In this creatively conceived and well documented study, Tony Becher explores the notion that the content of an academic discipline determines the kinds of perspectives which emerge from the study of the discipline. He found that this influence can be so pervasive as to shape social structures within disciplines and political and social relationships between disciplines. His work predates Teirney & Bensimone's observations regarding differential faculty socialization processes among disciplines, and directly support's David Kolb's findings regarding the relationship between learning style and academic content, and Anthony Biglan's findings (1973) regarding qualitative differences in the nature of academic work. After reading Academic Tribes and Territories I found it very difficult to ignore its implications for the study of student subcultures, the delivery of student services, and the assessment of educational outcomes. I strongly recommend this book to anybody considering the study of faculty or student subcultures in higher education. If Tinto's (1975) assertion that socialization is essential to persistance is valid, further research should reveal qualitiative differences in how students successfully socialize into the various academic disciplines. Academic Tribes and Territories provides refreshing insights into the subtle dynamics which underlie this process. It is a scholarly book, which takes the topic far beyond the insightful if ungrounded musings of Hazard Adams' entertaining work, The Academic Tribes (1976). Tony Becher has produced a gem.

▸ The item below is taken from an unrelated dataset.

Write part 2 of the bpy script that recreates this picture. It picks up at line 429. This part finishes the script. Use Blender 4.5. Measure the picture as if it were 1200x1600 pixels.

Read it!
Review
My main impression of this work by Becher is that it is far from to the point. The author strives towards assisting the reader in making their own decision, which as such is not a bad idea, but it results in the book missing an adequate structure. Time and time again the author gets lost in details, quotes, and footnotes, while the reader has no idea of the the bigger picture since that is not presented until much later. The practical application of the theme of the book (classification of academic disciplines - only twelve of them, by the way) does not come until the very end.
If I'd recommend this book it would be for the lack of something better. For those enjoying a good, clear, to-the-point and enjoyable-to-read textbook this one would not be the right choice.